_WHAT IS NEEDED:_
Only the lines from the top of the listing below to the line that has "cp, sp = math.cos(PITCH), math.sin(PITCH)" should be echoed, with both ends kept and pictures left out.
[START OF STORED DATA]
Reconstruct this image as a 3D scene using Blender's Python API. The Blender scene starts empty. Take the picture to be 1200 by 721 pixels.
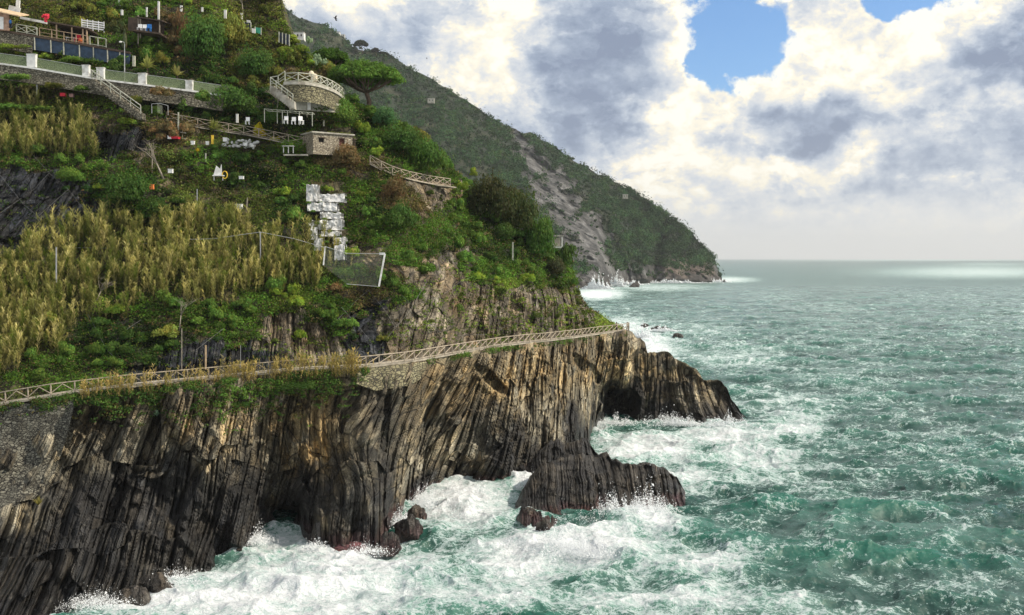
import bpy, math, random
import numpy as np
from mathutils import Vector
R = math.radians
rng = np.random.default_rng(7)
random.seed(7)
S = bpy.context.scene
COL = bpy.data.collections.new("scene_collection"); S.collection.children.link(COL)
F = 1167.0; CX = 600.0; CY = 360.5; HOR = 302.2; H = 32.0
PITCH = math.atan((CY - HOR) / F)
cp, sp = math.cos(PITCH), math.sin(PITCH)

# photo pixel + forward distance -> world point
def P(px, py, D):
    px = np.asarray(px, float); py = np.asarray(py, float); D = np.asarray(D, float)
    x = (px - CX) / F; y = -(py - CY) / F
    fy = cp + y * sp; fz = -sp + y * cp
    k = D / fy
    return np.stack(np.broadcast_arrays(x * k, D, H + fz * k), -1)
def V(px, py, D): return Vector(P(px, py, D).tolist())
def to_px(w):
    w = np.asarray(w, float); X = w[..., 0]; Y = w[..., 1]; Z = w[..., 2] - H
    dep = Y * cp - Z * sp; up = Y * sp + Z * cp
    return CX + F * X / dep, CY - F * up / dep
def waterD(py):
    y = -(np.asarray(py, float) - CY) / F
    return -H * (cp + y * sp) / (-sp + y * cp)
def interp(x, tab, k):
    t = np.array(tab, float); return np.interp(x, t[:, 0], t[:, k])
def sstep(a, b, x):
    t = np.clip((x - a) / (b - a), 0, 1); return t * t * (3 - 2 * t)

# ---------------------------------------------------------------- noise
_R = rng.random((64, 64, 64)).astype(np.float32)
def vn(x, y, z):
    x = np.asarray(x, np.float32); y = np.asarray(y, np.float32); z = np.asarray(z, np.float32)
    x, y, z = np.broadcast_arrays(x, y, z)
    xi = np.floor(x).astype(np.int32); yi = np.floor(y).astype(np.int32); zi = np.floor(z).astype(np.int32)
    fx = x - xi; fy = y - yi; fz = z - zi
    fx = fx * fx * (3 - 2 * fx); fy = fy * fy * (3 - 2 * fy); fz = fz * fz * (3 - 2 * fz)
    x0 = xi & 63; x1 = (xi + 1) & 63; y0 = yi & 63; y1 = (yi + 1) & 63; z0 = zi & 63; z1 = (zi + 1) & 63
    def l(a, b, t): return a + (b - a) * t
    return l(l(l(_R[x0, y0, z0], _R[x1, y0, z0], fx), l(_R[x0, y1, z0], _R[x1, y1, z0], fx), fy),
             l(l(_R[x0, y0, z1], _R[x1, y0, z1], fx), l(_R[x0, y1, z1], _R[x1, y1, z1], fx), fy), fz) * 2 - 1
def fbm(p, sc, oc=4, off=0.0, g=0.5):
    p = np.asarray(p); a = 1.0; s = 0; t = 0; f = 1.0 / sc
    for i in range(oc):
        s = s + a * vn(p[..., 0] * f + off + i * 7.3, p[..., 1] * f + i * 3.1 - off, p[..., 2] * f + i * 5.7)
        t += a; a *= g; f *= 2.03
    return s / t * 1.6
def h1(i, k=0):
    i = np.asarray(i).astype(np.int64); return _R[(i * 7 + k * 13) & 63, (i // 64 + k * 5 + i * 3) & 63, (i * 11 + k) & 63]
def h2(i, j, k=0):
    i = np.asarray(i).astype(np.int64); j = np.asarray(j).astype(np.int64)
    return _R[(i * 7 + j * 3 + k) & 63, (j * 5 + i + k * 7) & 63, (i * 13 + j * 11 + k * 3) & 63]

# ---------------------------------------------------------------- objects
def tag(o, label=None, cat=None, group=None, kind=None):
    if label: o['label'] = label
    if cat: o['category'] = cat; kind = kind or 'thing'
    if group: o['group'] = group
    if kind: o['kind'] = kind
    return o
def empty(name, loc, label=None, cat=None, group=None, rz=0):
    o = bpy.data.objects.new(name, None); COL.objects.link(o); o.empty_display_size = .3
    o.location = loc; o.rotation_euler = (0, 0, rz)
    return tag(o, label, cat, group)
def np_mesh(name, verts, faces, mat=None, cols=None, vecs=None, floats=None, smooth=False):
    me = bpy.data.meshes.new(name); verts = np.asarray(verts, np.float32); faces = np.asarray(faces, np.int32)
    n, k = faces.shape
    me.vertices.add(len(verts)); me.vertices.foreach_set("co", verts.ravel())
    me.loops.add(n * k); me.loops.foreach_set("vertex_index", faces.ravel())
    me.polygons.add(n); me.polygons.foreach_set("loop_start", np.arange(0, n * k, k, dtype=np.int32))
    try: me.polygons.foreach_set("loop_total", np.full(n, k, dtype=np.int32))
    except Exception: pass
    me.polygons.foreach_set("use_smooth", np.full(n, smooth))
    if cols is not None:
        a = me.attributes.new("Col", 'FLOAT_COLOR', 'POINT'); c = np.ones((len(verts), 4), np.float32); c[:, :3] = cols
        a.data.foreach_set("color", c.ravel())
    for nm, v in (vecs or {}).items():
        a = me.attributes.new(nm, 'FLOAT_VECTOR', 'POINT'); a.data.foreach_set("vector", np.asarray(v, np.float32).ravel())
    for nm, v in (floats or {}).items():
        a = me.attributes.new(nm, 'FLOAT', 'POINT'); a.data.foreach_set("value", np.asarray(v, np.float32).ravel())
    if mat: me.materials.append(mat)
    me.update(calc_edges=True); me.validate(); return me
def link(name, me, parent=None):
    o = bpy.data.objects.new(name, me); COL.objects.link(o)
    if parent is not None: o.parent = parent
    return o
def grid_faces(nr, nc):
    i = np.arange(nr - 1)[:, None] * nc + np.arange(nc - 1)[None, :]
    return np.stack([i, i + 1, i + nc + 1, i + nc], -1).reshape(-1, 4)

class MB:
    """collects shapes (world coordinates) into one mesh"""
    def __init__(s): s.v = []; s.f = []
    def hexa(s, c8):
        b = len(s.v); s.v += [tuple(c) for c in c8]
        for q in ((0, 3, 2, 1), (4, 5, 6, 7), (0, 1, 5, 4), (1, 2, 6, 5), (2, 3, 7, 6), (3, 0, 4, 7)): s.f.append(tuple(b + i for i in q))
    def box(s, c, sz, rz=0.0):
        c = Vector(c); x, y, z = sz[0] / 2, sz[1] / 2, sz[2] / 2; ca, sa = math.cos(rz), math.sin(rz); o = []
        for dz in (-z, z):
            for dx, dy in ((-x, -y), (x, -y), (x, y), (-x, y)): o.append((c.x + dx * ca - dy * sa, c.y + dx * sa + dy * ca, c.z + dz))
        s.hexa(o)
    def bar(s, a, b, w, h=None, up=(0, 0, 1)):
        a = Vector(a); b = Vector(b); d = (b - a).normalized(); h = h or w; up = Vector(up)
        if abs(d.dot(up)) > .97: up = Vector((0, 1, 0))
        r = d.cross(up).normalized() * (w / 2); u = r.cross(d).normalized() * (h / 2)
        s.hexa([a - r - u, a + r - u, a + r + u, a - r + u, b - r - u, b + r - u, b + r + u, b - r + u])
    def tube(s, pts, rad, n=6):
        pts = [Vector(p) for p in pts]; m = len(pts)
        if not hasattr(rad, '__len__'): rad = [rad] * m
        b0 = len(s.v)
        for i, p in enumerate(pts):
            d = (pts[min(i + 1, m - 1)] - pts[max(i - 1, 0)]).normalized()
            up = Vector((0, 0, 1)) if abs(d.z) < .9 else Vector((0, 1, 0))
            r = d.cross(up).normalized(); u = r.cross(d).normalized()
            for k in range(n):
                a = 2 * math.pi * k / n; s.v.append(tuple(p + (r * math.cos(a) + u * math.sin(a)) * rad[i]))
        for i in range(m - 1):
            for k in range(n):
                a = b0 + i * n; s.f.append((a + k, a + (k + 1) % n, a + n + (k + 1) % n, a + n + k))
        s.f.append(tuple(b0 + k for k in range(n))[::-1]); s.f.append(tuple(b0 + (m - 1) * n + k for k in range(n)))
    def ball(s, c, r, nu=8, nv=6):
        c = Vector(c); r = Vector(r) if hasattr(r, '__len__') else Vector((r, r, r)); b = len(s.v)
        for i in range(nv + 1):
            t = math.pi * i / nv
            for k in range(nu):
                a = 2 * math.pi * k / nu; s.v.append((c.x + r.x * math.sin(t) * math.cos(a), c.y + r.y * math.sin(t) * math.sin(a), c.z + r.z * math.cos(t)))
        for i in range(nv):
            for k in range(nu): s.f.append((b + i * nu + k, b + (i + 1) * nu + k, b + (i + 1) * nu + (k + 1) % nu, b + i * nu + (k + 1) % nu))
    def build(s, name, mat, parent=None, smooth=False):
        off = Vector((0, 0, 0))
        if parent is not None:
            q = parent
            while q is not None: off += Vector(q.location); q = q.parent
        elif s.v:
            a = np.array(s.v); off = Vector((float(a[:, 0].mean()), float(a[:, 1].mean()), float(a[:, 2].min())))
        me = bpy.data.meshes.new(name); me.from_pydata([tuple(Vector(v) - off) for v in s.v], [], s.f)
        me.materials.append(mat)
        if smooth: me.polygons.foreach_set("use_smooth", [True] * len(me.polygons))
        me.update(); o = link(name, me, parent)
        if parent is None: o.location = off
        return o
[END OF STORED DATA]
_EXERCISE ANSWER:_
Reconstruct this image as a 3D scene using Blender's Python API. The Blender scene starts empty. Take the picture to be 1200 by 721 pixels.
import bpy, math, random
import numpy as np
from mathutils import Vector
R = math.radians
rng = np.random.default_rng(7)
random.seed(7)
S = bpy.context.scene
COL = bpy.data.collections.new("scene_collection"); S.collection.children.link(COL)
F = 1167.0; CX = 600.0; CY = 360.5; HOR = 302.2; H = 32.0
PITCH = math.atan((CY - HOR) / F)
cp, sp = math.cos(PITCH), math.sin(PITCH)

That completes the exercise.